ZONES D’OMBRE PERSISTANTES

Des zones d’ombre continuent pourtant de masquer les recoins de ce polar du réel au scénario tortueux. Par exemple, la retranscription des écoutes de juillet 2015. Rédigée sur papier simple, elle ne mentionne aucun nom d’un service d’enquête, rien qui puisse en authentifier l’origine ou la légalité. «C’est pour cela que Cornu a porté plainte contre lui même, croit savoir l’un des rares juges à le soutenir encore – très discrètement – au palais de justice de Bastia. En s’accusant de violation du secret de l’instruction, il veut pousser la justice à enquêter sur ces écoutes problématiques et s’intéresser au fond de l’affaire. »
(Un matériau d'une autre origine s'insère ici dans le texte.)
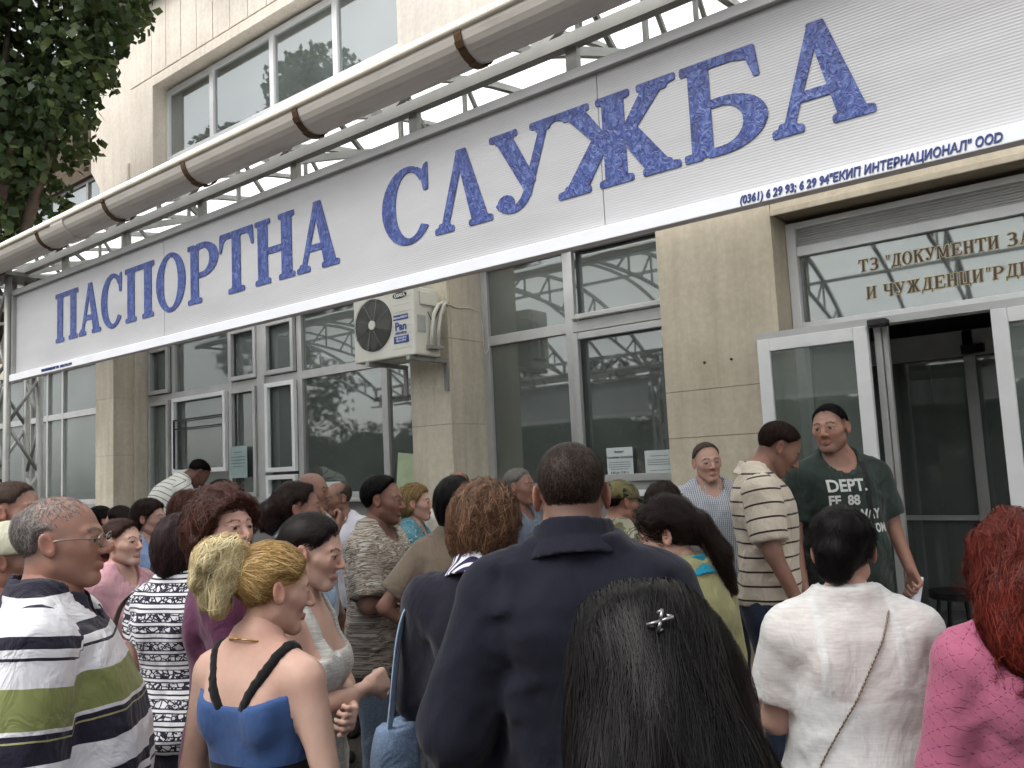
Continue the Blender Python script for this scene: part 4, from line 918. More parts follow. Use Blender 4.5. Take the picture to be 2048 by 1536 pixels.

Olivier Sisti, lui, affirme avoir subi une cinquième tentative d’assassinat, en août 2017. Ironie du sort, le juge Cornu s’était ému d’une semblable hypothèse auprès d’un collègue magistrat : « Selon lui, raconte ce dernier sous couvert de l’anonymat, certains enquêteurs n’auraient pas détesté que Sisti perde la vie : il en savait trop sur leurs combines. » Versé à l’un des dossiers criminels de la Plaine orientale, un PV d’écoutes entre un gendarme désormais à la retraite et un homme mis en examen pour avoir tiré sur Sisti en 2010 fait froid dans le dos : « Fais gaffe à ne pas te trouver trop dans les parages si un jour il se fait couler», prévient le militaire avant de s’esclaffer lorsque son interlocuteur lui promet de boire une bouteille de champagne le jour venu. Un an plus tard, Olivier Sisti est visé par une nouvelle tentative d’assassinat à Aléria (Haute-Corse).

Si plusieurs gendarmes ont affirmé devant le CSM qu’il avait bien été un «agent de renseignement », d’autres estiment qu’il s’agit d’un « manipulateur », doué pour soutirer des informations aux enquêteurs. « En tout état de cause, s’indigne son avocate, Me Caroline Peres-Canaletti, mon client n’a jamais été ni un indicateur ni un tueur. De quel genre de protection bénéficie-t-on lorsqu’on subit cinq tentatives d’assassinat ? »

A la section de recherches, le travail se poursuit dorénavant dans un climat qu’un gradé décrit comme « apaisé, serein et déterminé ». Reste que plusieurs anciens membres de cette unité ont été mutés hors de l’île et une dizaine d’habilitations d’officiers de police judiciaire retirées depuis trois ans. De telles sanctions suffisent-elles à donner du crédit aux accusations du juge Cornu ? « Si ce magistrat était convaincu que les enquêteurs n’accomplissaient pas correctement leur travail, il pouvait parfaitement les dessaisir des investigations, ce qu’il n’a pas fait», observe aujourd’hui le général Jacques Plays, successeur de Thierry Cayet à la tête des gendarmes sur l’île. Quant à la procédure du double homicide de Jean-Louis Chiodi et Jo Sisti à Quinzena, elle est sur le point d’être clôturée et les familles ne percevront pas le moindre euro de la commission d’indemnisation des victimes d’infractions. Pour justifier son refus, la commission a estimé qu’elles n’avaient pas suffisamment coopéré avec les gendarmes chargés de l’enquête. Les mêmes que le juge Cornu qualifiait en son temps de « ripoux ».